- Data entries:
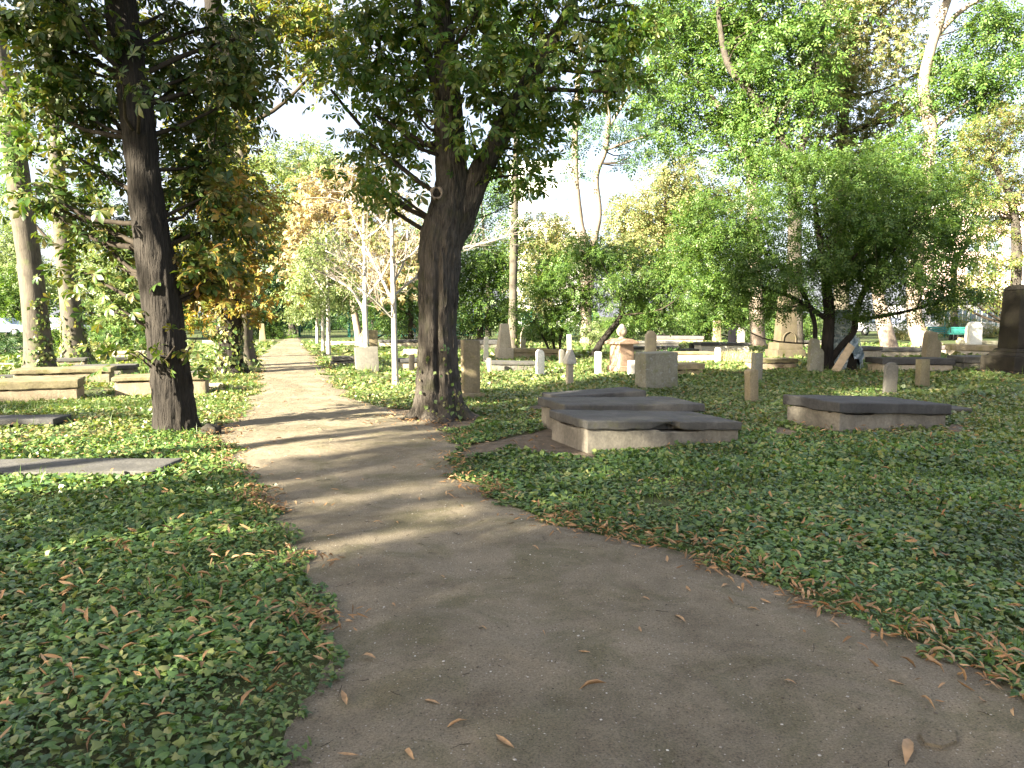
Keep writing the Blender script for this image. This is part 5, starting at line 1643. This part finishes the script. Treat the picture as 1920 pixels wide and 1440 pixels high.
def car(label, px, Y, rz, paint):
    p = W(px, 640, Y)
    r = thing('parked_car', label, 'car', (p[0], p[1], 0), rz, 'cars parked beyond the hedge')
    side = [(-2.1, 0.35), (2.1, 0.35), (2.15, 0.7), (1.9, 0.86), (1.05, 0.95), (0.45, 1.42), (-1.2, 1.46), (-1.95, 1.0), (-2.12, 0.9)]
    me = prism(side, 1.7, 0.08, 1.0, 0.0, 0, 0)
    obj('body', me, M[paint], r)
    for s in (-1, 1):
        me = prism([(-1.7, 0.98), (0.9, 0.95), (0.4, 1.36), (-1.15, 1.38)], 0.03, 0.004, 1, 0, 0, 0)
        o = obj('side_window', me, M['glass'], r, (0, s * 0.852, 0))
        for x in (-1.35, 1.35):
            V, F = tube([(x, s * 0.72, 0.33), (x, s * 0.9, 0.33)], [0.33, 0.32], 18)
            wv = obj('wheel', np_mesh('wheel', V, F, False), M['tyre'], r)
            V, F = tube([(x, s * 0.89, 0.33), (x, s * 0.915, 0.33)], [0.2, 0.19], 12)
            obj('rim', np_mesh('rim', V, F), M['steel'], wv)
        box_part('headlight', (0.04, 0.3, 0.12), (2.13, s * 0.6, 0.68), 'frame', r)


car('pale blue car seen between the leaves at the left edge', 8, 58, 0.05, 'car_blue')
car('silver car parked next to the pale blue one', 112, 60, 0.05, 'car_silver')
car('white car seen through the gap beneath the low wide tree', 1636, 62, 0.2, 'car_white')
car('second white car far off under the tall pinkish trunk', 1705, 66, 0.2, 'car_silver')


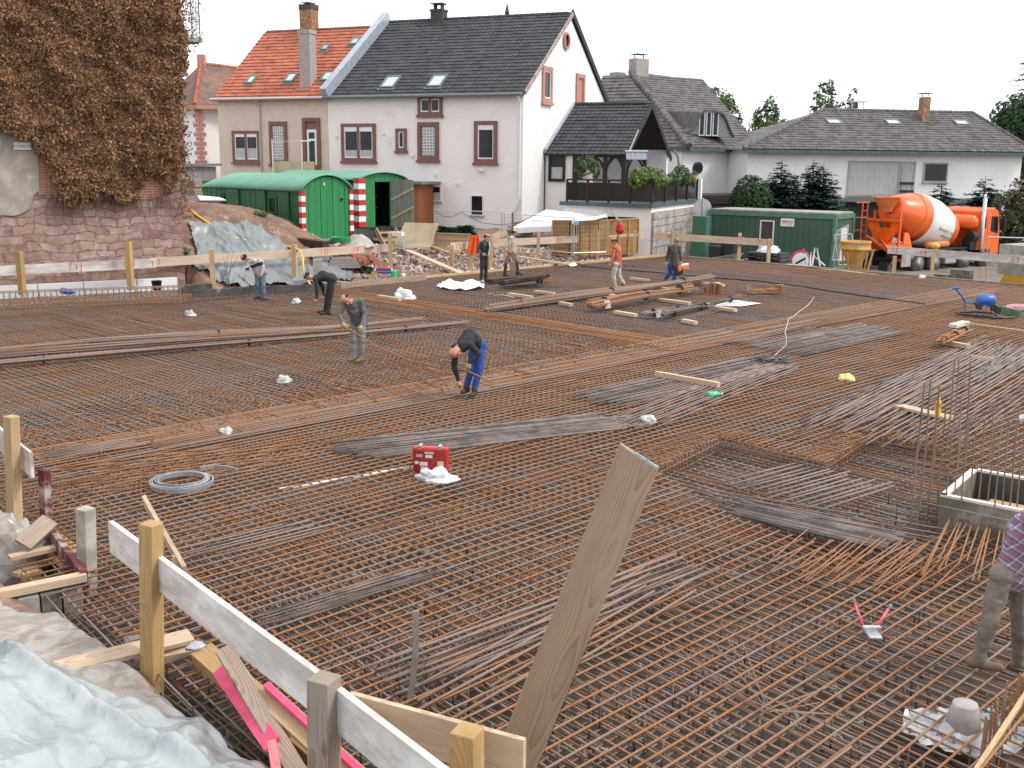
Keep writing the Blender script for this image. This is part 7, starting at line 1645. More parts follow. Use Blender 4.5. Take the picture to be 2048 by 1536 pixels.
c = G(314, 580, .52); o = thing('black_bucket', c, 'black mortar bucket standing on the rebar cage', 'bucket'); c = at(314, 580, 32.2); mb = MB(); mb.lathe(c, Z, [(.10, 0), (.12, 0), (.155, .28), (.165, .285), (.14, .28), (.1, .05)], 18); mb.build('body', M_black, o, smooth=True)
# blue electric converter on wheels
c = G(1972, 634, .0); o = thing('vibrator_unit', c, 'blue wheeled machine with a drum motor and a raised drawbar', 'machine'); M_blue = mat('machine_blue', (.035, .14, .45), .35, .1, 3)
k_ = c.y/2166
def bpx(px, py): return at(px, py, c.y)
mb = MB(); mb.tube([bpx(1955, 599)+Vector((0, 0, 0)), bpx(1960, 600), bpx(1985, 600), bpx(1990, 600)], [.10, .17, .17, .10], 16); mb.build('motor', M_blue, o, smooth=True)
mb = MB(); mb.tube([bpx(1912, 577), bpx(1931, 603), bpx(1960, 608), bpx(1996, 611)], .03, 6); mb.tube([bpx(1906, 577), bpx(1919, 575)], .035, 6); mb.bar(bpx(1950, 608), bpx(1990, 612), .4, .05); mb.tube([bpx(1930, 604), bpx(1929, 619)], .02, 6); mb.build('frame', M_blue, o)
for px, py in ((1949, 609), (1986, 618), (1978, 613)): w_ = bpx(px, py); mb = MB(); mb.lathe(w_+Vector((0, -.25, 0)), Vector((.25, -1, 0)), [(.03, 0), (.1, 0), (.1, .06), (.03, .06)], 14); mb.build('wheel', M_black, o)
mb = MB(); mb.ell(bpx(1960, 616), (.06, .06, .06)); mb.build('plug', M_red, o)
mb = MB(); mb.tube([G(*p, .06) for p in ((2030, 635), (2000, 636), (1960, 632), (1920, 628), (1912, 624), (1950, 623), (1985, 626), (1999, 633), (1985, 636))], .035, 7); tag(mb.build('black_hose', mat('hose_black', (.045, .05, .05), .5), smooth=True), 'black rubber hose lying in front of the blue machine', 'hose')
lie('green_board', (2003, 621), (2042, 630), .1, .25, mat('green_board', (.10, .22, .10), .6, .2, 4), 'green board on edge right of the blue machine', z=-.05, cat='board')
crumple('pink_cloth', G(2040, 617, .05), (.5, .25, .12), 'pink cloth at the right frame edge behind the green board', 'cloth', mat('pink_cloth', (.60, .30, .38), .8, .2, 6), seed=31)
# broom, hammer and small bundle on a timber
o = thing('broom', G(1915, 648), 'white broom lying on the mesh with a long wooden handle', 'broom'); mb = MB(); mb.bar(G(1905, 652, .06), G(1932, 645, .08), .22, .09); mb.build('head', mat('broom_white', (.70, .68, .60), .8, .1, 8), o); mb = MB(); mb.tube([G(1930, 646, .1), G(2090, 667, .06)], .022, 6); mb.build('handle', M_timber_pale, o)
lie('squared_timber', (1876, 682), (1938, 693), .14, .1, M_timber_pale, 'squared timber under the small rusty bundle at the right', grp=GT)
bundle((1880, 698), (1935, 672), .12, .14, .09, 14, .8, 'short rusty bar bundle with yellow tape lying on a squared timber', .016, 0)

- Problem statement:
Look over the material above and show each line where "pixels" appears.

- Problem solution:
Keep writing the Blender script for this image. This is part 5, starting at line 1643. This part finishes the script. Treat the picture as 1920 pixels wide and 1440 pixels high.
Keep writing the Blender script for this image. This is part 7, starting at line 1645. More parts follow. Use Blender 4.5. Take the picture to be 2048 by 1536 pixels.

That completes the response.